In Sydney, a Home Gets an Art Deco-Inspired Facelift and Opens to the Ocean
The Dover Heights cliffside residence was updated by Sydney-based A&Co to express the homeowners’ European roots.

In Dover Heights, a suburb of Sydney, Australia, one couple saw the potential in a nondescript, 1990s concrete-framed home. Hugging the cliffside, the house had stood up well to the high winds and lashing storms that sweep in from the ocean, but it was suffering from poor planning with an illogical layout disconnected from the views.
“The brief required us to substantially alter the home,” explains Jeremy Bull, principal at Sydney-area Alexander & Co., who led the redesign alongside designer Shelby Griffiths. The goal was to replan the dwelling, adding new amenities including a swimming pool, and make the home reflect the clients’ family life and European origins.
The team retained the concrete slabs on each level of the home, along with many of the original concrete columns. “Our intention is often to reutilize whatever aspects of the building can be put to better work in our scheme, to reduce the demolition, waste footprint, and new works footprint of each project,” Bull says.
The home has been reorganized into two sides, the kitchen and garden side, which includes the new pool, and the view side, including a living and dining room. New steel ceiling beams in many of these spaces are dressed in timber, bringing a sense of warmth that is echoed in the stone and wood flooring.

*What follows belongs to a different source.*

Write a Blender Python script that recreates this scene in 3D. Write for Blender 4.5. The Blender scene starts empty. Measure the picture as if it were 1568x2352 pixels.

“The home is very oaken, with a grey polished render and lots of marble variations,” Bull says. The idea was to reflect the residents’ European background in an Australian coastal setting. “We wished for the home to have a worn, lived-in sense. Youthful, but with a dash of history, too.”
Outside, the home’s white façade is broken up with a constellation of terraces, gardens, balconies, and plantings. Adding curves to view corner doors helps soften the original home’s sharp edges. “It becomes something of a Mediterranean-inspired monolith in draping green,” the architect says.
Because the couple has young children, the home needed to provide plenty of areas for kids to play while staying in view of parents. The breakfast nook off the kitchen, in a new rounded bumpout in the façade, overlooks the pool area and exemplifies the architect’s appreciation for love of 1930s P&O architecture—inspired by cruise liners—that is also echoed in many of the furnishings. “The pool’s ocean comes right up to the window, like a ship’s portal,” Bull says.
Ultimately, the design injects new life into the home, allowing it to open to the exterior so the family can move easily between inside and out. “The building is once again breathing and quite alive,” says Bull says. “It feels both then and now, aged and contemporary. Ready for a new family and its next life.”